Hyperink's E-Book Model Turns Publishing On Its Head

In a change for the book industry Hyperink generally does not select from books that are submitted by authors. Instead, the company finds topics that are in demand through analysis of things like Google search trends. Then it seeks out authors for those topics. “It’s the reverse of the traditional book publishing industry, which is supply-driven, where you get manuscripts and pick from them,” Gao says. Does that sound like blog writing, where a bunch of similar stories all target certain hot keywords? In some ways, Gao says, but Hyperink’s books are structured, organized and written by experts in their fields. Instead of spending one or two years to publish a physical book and trying for big mega-hits, Hyperink is going the opposite direction. It focuses on fast publishing–it can churn out a book in a month at one-tenth the cost of physical books, Gao says. It’s also going after the “long tail” with topics such as “Getting Corporate Law Jobs,” “Dating For Singles Over 40,” and “Marketing Your Android App.”

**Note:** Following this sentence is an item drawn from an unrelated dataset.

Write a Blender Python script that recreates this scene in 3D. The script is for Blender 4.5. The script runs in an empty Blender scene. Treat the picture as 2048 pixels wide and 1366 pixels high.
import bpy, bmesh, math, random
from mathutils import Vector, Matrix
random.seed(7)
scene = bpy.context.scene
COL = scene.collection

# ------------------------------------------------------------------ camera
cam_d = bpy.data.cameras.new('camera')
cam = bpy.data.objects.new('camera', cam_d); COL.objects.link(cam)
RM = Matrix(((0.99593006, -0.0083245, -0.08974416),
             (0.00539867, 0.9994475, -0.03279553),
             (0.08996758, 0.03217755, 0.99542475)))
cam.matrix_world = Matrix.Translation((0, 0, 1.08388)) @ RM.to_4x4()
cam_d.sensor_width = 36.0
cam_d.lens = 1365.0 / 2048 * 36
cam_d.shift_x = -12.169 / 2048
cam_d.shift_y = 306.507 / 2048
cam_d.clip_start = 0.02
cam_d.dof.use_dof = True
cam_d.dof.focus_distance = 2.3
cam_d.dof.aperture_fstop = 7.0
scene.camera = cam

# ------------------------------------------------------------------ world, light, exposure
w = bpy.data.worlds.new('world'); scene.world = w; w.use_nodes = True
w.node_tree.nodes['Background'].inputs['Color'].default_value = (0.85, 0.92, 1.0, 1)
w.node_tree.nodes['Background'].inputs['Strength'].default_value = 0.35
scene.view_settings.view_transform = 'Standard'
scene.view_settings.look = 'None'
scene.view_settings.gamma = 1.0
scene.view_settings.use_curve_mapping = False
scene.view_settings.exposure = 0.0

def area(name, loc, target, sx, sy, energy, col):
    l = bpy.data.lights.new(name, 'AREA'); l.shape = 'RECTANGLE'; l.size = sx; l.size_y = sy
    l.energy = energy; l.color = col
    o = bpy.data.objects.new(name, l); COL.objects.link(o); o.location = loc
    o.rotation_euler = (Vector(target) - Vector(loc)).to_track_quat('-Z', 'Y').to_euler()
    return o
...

Senh: This sounds like the content farm equivalent for e-books. It should be interesting to see where it goes. In the short term, it'll probably work. By using Google Trends and similar online analytical tools, they can create books that are more timely. The danger in that is if they get caught up in just cranking out "stuff." Then they'll turn into e-book spam. If that happens, Amazon and other distributors will start refining their searches for e-books to filter out "content farms" like Google.